Dalam perjalanan hidup, kita seringkali dihadapkan pada situasi yang menguji iman dan kesabaran. Terkadang, kata-kata yang keluar dari bibir orang lain begitu tajam, menusuk, dan penuh dengan ketidakadilan. Perasaan terasing, difitnah, atau disakiti oleh ucapan yang tak pantas adalah pengalaman yang sangat berat. Dalam situasi seperti inilah, kita menemukan pelipur lara dan kekuatan dalam firman Tuhan, khususnya dalam Mazmur 120:3.
Ayat ini, meskipun singkat, mengandung makna yang mendalam. Pemazmur berseru kepada Tuhan di tengah kepungan kesulitan yang disebabkan oleh perkataan jahat. Ia menggambarkan dirinya dikelilingi oleh "lidah yang bercabang," sebuah metafora untuk kebohongan, fitnah, dan ucapan yang bertujuan untuk mencelakai. Situasi ini pasti sangat menyakitkan dan membuat seseorang merasa terisolasi, bahkan dari lingkungan terdekat.

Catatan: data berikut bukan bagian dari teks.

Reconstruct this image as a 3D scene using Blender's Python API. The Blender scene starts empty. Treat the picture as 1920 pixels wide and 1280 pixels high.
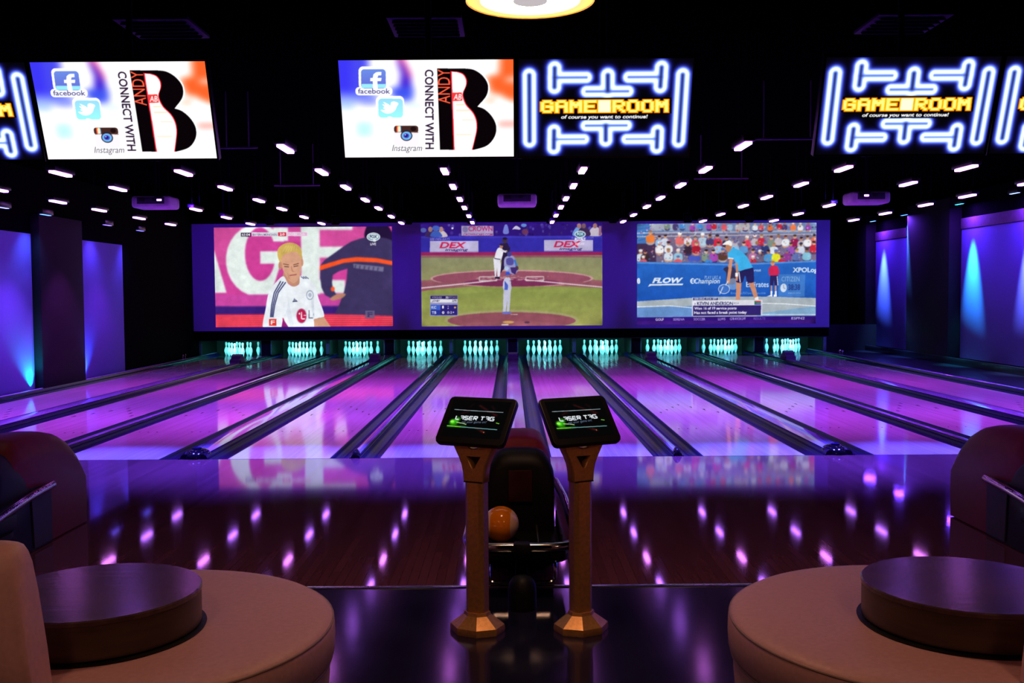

Mazmur 120 secara keseluruhan menggambarkan kerinduan sang pemazmur untuk kedamaian. Ia berada di tengah-tengah orang yang justru menjadi musuh perdamaian. Ucapannya adalah perang, dan setiap perkataan yang dilontarkan bagaikan senjata yang siap menghancurkan. Dalam kegelapan ini, Mazmur 120:3 menjadi sebuah pertanyaan retoris yang menggugah: "Lidahmu yang bercabang, hai anak manusia, akan bagaimana ia membalasnya kepadamu, dan apa yang akan ditambahkan padanya?" Pertanyaan ini menyiratkan bahwa perbuatan jahat, terutama yang bersumber dari perkataan kasar dan menipu, pada akhirnya akan membawa konsekuensi buruk bagi pelakunya sendiri. Tuhan melihat segala sesuatu, dan keadilan-Nya pasti akan berlaku.
Bagi kita yang membaca dan merenungkan ayat ini, ada beberapa pelajaran penting. Pertama, ayat ini mengingatkan kita akan pentingnya menjaga perkataan kita. Sama seperti lidah yang bercabang bisa menyakiti orang lain, perkataan kita juga memiliki kekuatan untuk membangun atau menghancurkan. Hendaknya kita menggunakan lidah kita untuk kebaikan, untuk menyatakan kebenaran, dan untuk menghibur sesama. Kedua, ayat ini memberikan pengharapan bagi mereka yang sedang diperlakukan tidak adil. Di saat kita merasa tak berdaya menghadapi ucapan jahat, kita diingatkan bahwa Tuhan adalah hakim yang adil. Ia akan membalas perbuatan tersebut, bukan dengan cara yang sama, tetapi dengan keadilan-Nya yang sempurna. Doa dalam situasi seperti ini menjadi sumber kekuatan dan keyakinan bahwa kita tidak sendirian.
Terlebih lagi, ayat ini mengajarkan tentang pentingnya mencari perlindungan dan kelepasan dari Tuhan. Pemazmur dalam Mazmur 120:1-2 berseru, "Dalam kesesakan aku berseru kepada TUHAN, dan Ia menjawab aku. Ya TUHAN, luputkanlah aku dari bibir jahat, dari lidah penipu!" Ini adalah inti dari penyerahan diri sepenuhnya kepada Tuhan. Ketika dunia di sekitar kita dipenuhi dengan kata-kata yang menyakitkan, satu-satunya tempat kita bisa menemukan kedamaian sejati dan kekuatan untuk bertahan adalah di dalam hadirat Tuhan. Ia adalah benteng kita, dan Ia akan membela mereka yang percaya kepada-Nya.
Jadi, ketika kita membaca Mazmur 120:3, mari kita ambil pelajaran untuk senantiasa berbicara dengan bijak, memaafkan mereka yang melukai kita, dan menyerahkan segala perkara kepada Tuhan. Percayalah, keadilan-Nya akan terwujud, dan kedamaian yang Ia berikan akan melampaui segala pemahaman. Di tengah badai perkataan, mari kita berpegang teguh pada janji-Nya.